Data excerpt start

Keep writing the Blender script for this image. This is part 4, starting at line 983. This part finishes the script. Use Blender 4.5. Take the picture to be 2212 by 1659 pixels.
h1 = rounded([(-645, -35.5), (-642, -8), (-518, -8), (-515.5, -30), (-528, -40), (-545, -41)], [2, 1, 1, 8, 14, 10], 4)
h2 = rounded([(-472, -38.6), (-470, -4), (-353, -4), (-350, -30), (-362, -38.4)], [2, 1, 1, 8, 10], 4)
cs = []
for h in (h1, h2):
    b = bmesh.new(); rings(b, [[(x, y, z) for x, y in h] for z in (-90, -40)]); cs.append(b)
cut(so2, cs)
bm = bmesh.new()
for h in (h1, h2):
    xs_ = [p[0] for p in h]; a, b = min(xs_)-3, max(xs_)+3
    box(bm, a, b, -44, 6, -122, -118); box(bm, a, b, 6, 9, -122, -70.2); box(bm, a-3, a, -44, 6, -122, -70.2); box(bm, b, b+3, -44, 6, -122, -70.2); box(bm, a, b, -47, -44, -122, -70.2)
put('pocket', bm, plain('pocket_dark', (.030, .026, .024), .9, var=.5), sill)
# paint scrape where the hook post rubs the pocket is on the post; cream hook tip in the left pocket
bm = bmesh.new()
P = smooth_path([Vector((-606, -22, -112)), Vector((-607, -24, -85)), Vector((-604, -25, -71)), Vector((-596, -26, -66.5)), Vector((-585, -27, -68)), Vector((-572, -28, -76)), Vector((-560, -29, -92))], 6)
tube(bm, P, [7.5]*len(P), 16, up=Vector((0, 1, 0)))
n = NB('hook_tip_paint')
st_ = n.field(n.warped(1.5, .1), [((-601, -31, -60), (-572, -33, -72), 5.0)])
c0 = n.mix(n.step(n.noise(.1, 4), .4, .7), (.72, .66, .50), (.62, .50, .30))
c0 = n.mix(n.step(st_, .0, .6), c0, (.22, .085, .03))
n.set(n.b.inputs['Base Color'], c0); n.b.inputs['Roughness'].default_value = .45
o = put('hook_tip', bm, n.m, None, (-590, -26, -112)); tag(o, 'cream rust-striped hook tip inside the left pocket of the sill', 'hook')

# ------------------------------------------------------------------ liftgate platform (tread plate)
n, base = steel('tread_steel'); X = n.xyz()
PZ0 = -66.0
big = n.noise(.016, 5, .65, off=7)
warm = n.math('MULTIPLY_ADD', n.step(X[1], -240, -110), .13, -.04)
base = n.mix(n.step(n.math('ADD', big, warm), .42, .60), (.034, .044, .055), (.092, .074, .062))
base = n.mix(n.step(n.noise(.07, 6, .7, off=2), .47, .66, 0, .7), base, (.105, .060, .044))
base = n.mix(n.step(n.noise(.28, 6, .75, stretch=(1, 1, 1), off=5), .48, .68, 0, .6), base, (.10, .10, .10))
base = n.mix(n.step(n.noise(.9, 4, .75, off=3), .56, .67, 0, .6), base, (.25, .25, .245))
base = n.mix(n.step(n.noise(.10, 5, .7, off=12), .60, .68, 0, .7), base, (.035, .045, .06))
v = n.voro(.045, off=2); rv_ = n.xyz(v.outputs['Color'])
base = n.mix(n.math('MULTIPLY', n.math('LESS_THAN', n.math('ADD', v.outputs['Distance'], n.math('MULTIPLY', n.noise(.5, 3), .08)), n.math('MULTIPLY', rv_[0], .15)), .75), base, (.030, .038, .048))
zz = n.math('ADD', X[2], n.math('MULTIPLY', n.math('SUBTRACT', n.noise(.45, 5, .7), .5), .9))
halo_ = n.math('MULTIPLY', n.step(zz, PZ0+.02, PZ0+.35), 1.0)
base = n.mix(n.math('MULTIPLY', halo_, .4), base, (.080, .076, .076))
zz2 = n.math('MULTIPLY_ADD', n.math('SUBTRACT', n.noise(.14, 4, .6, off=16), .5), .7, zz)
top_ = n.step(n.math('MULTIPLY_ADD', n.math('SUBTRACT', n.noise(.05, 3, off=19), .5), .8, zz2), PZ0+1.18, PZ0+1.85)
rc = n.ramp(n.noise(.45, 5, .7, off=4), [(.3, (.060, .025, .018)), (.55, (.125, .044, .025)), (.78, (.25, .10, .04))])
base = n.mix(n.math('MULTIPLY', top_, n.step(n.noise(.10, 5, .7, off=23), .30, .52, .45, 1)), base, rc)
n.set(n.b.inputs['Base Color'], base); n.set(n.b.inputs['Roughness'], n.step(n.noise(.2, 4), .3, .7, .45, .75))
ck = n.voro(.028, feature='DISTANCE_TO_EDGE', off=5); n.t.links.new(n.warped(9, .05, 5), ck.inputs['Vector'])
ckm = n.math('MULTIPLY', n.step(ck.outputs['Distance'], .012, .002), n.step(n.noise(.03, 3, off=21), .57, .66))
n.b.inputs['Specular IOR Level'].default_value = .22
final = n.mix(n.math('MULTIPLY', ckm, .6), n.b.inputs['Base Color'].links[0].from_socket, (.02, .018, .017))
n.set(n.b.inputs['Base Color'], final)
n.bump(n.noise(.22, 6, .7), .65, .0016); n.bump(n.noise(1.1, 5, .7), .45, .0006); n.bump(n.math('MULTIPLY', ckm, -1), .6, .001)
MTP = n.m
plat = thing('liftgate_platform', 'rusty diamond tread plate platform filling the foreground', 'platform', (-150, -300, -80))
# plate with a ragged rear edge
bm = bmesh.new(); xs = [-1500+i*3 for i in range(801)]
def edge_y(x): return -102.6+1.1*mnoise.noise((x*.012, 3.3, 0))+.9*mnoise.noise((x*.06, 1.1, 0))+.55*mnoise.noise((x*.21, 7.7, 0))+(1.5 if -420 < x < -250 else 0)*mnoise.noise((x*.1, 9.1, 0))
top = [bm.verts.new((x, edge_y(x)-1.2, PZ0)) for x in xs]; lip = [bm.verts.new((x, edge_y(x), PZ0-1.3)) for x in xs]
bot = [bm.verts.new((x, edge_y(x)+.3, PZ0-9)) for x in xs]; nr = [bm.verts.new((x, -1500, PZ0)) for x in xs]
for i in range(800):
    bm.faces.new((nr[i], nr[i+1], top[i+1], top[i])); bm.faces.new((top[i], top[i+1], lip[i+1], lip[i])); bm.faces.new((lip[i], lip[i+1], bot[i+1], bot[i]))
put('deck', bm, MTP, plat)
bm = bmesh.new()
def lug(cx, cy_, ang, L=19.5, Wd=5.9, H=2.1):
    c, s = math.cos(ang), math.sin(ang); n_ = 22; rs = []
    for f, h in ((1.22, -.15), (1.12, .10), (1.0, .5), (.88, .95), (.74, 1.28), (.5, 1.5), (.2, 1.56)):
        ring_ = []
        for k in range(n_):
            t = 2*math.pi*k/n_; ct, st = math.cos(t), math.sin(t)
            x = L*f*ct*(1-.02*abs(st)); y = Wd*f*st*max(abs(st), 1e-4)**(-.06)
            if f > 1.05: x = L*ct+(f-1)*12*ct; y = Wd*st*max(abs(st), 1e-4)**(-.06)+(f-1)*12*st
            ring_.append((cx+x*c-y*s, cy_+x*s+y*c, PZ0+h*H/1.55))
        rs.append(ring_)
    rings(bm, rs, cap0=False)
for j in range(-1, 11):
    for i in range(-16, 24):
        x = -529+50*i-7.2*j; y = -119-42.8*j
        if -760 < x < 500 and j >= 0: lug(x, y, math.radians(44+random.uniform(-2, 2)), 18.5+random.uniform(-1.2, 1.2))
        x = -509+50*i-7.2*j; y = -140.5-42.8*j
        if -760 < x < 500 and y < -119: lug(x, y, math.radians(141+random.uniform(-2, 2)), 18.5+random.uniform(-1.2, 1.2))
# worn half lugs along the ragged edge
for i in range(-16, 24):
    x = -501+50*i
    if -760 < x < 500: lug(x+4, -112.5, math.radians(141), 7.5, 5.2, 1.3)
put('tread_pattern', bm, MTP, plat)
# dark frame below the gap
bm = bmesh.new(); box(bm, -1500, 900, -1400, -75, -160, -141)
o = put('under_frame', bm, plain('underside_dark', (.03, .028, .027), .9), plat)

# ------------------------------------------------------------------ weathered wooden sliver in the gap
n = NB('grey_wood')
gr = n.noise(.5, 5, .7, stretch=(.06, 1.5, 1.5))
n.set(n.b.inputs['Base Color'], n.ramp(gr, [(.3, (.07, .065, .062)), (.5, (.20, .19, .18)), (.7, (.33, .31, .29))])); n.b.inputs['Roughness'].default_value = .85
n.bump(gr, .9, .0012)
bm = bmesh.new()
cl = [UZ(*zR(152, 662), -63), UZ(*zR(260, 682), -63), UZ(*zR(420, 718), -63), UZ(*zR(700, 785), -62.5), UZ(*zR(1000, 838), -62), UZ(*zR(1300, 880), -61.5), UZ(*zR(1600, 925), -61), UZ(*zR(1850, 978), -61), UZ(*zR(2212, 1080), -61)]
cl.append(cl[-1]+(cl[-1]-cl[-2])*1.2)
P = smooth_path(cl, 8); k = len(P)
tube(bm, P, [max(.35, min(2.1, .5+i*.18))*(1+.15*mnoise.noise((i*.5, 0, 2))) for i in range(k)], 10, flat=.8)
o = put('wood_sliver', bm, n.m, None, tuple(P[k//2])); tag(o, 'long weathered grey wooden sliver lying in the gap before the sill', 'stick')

Data excerpt end

● **What you need to do**: Beginning at the top of the data, please return every line until and including the line containing "o = put('hook_tip', bm, n.m, None, (-590, -26, -112));", copied exactly, and nothing past it.

● **Finished answer**:
Keep writing the Blender script for this image. This is part 4, starting at line 983. This part finishes the script. Use Blender 4.5. Take the picture to be 2212 by 1659 pixels.
h1 = rounded([(-645, -35.5), (-642, -8), (-518, -8), (-515.5, -30), (-528, -40), (-545, -41)], [2, 1, 1, 8, 14, 10], 4)
h2 = rounded([(-472, -38.6), (-470, -4), (-353, -4), (-350, -30), (-362, -38.4)], [2, 1, 1, 8, 10], 4)
cs = []
for h in (h1, h2):
    b = bmesh.new(); rings(b, [[(x, y, z) for x, y in h] for z in (-90, -40)]); cs.append(b)
cut(so2, cs)
bm = bmesh.new()
for h in (h1, h2):
    xs_ = [p[0] for p in h]; a, b = min(xs_)-3, max(xs_)+3
    box(bm, a, b, -44, 6, -122, -118); box(bm, a, b, 6, 9, -122, -70.2); box(bm, a-3, a, -44, 6, -122, -70.2); box(bm, b, b+3, -44, 6, -122, -70.2); box(bm, a, b, -47, -44, -122, -70.2)
put('pocket', bm, plain('pocket_dark', (.030, .026, .024), .9, var=.5), sill)
# paint scrape where the hook post rubs the pocket is on the post; cream hook tip in the left pocket
bm = bmesh.new()
P = smooth_path([Vector((-606, -22, -112)), Vector((-607, -24, -85)), Vector((-604, -25, -71)), Vector((-596, -26, -66.5)), Vector((-585, -27, -68)), Vector((-572, -28, -76)), Vector((-560, -29, -92))], 6)
tube(bm, P, [7.5]*len(P), 16, up=Vector((0, 1, 0)))
n = NB('hook_tip_paint')
st_ = n.field(n.warped(1.5, .1), [((-601, -31, -60), (-572, -33, -72), 5.0)])
c0 = n.mix(n.step(n.noise(.1, 4), .4, .7), (.72, .66, .50), (.62, .50, .30))
c0 = n.mix(n.step(st_, .0, .6), c0, (.22, .085, .03))
n.set(n.b.inputs['Base Color'], c0); n.b.inputs['Roughness'].default_value = .45
o = put('hook_tip', bm, n.m, None, (-590, -26, -112)); tag(o, 'cream rust-striped hook tip inside the left pocket of the sill', 'hook')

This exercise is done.